For that reason, if I were a believer, I doubt that I could hold to ethical monotheism.
BZ:
Really? What would be your religion of preference, then?
HM:
Paganism. If there are, in fact, supernatural powers at work in our world, that seems to me most consistent with a group of emotional and capricious beings of limited power who sometimes cooperate but who are perhaps more often pitted against one another, and whose aims and desires may or may not have anything to do with the good of human beings.
BZ:
What, then, is your attitude towards believers? Some of your best friends…?
HM:
Brian, let’s be serious about this. I have the greatest respect for those of sincere religious belief. I see no reason why this difference between us should in any way interfere with the establishment of close relationships.
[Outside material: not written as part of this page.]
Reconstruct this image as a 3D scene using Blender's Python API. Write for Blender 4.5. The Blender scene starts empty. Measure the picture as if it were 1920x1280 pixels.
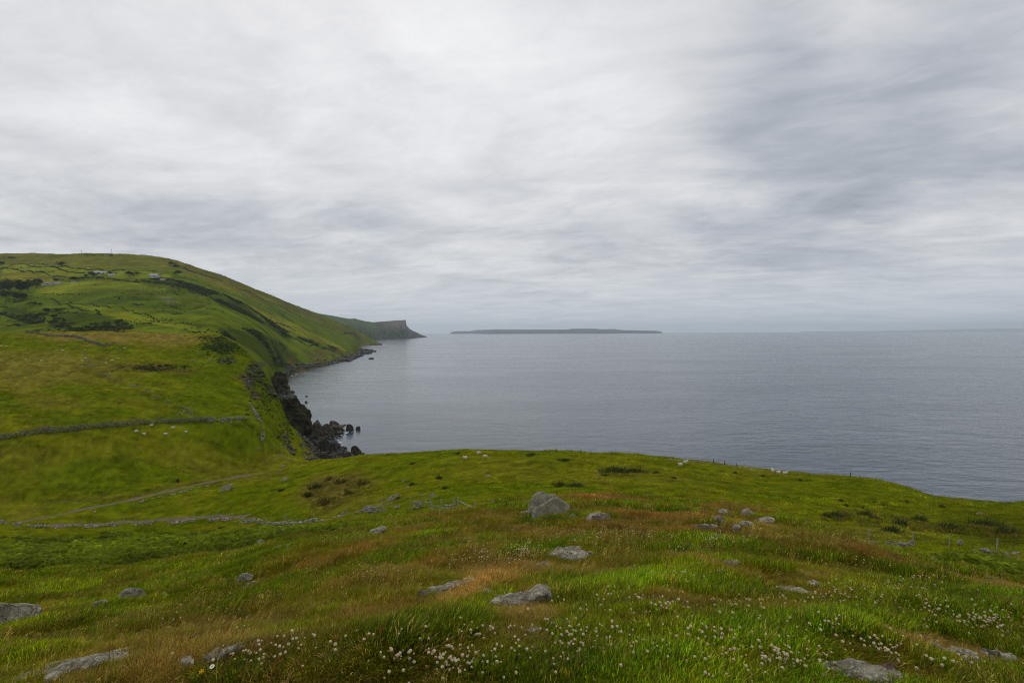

I hope that they feel the same way.
BZ:
Finally, any last thoughts that might summarize your attitude towards living a life without a belief in a god?
HM: Yes. One of Nietzsche’s most profound aphorisms speaks to this: “One should part from life as Odysseus parted from Nausicaa, blessing it rather than in love with it.” I hope that, even while we realize our lives will someday end, and that there may well be nothing beyond, we will be able to bless the time we have had and appreciate the great privilege of being alive.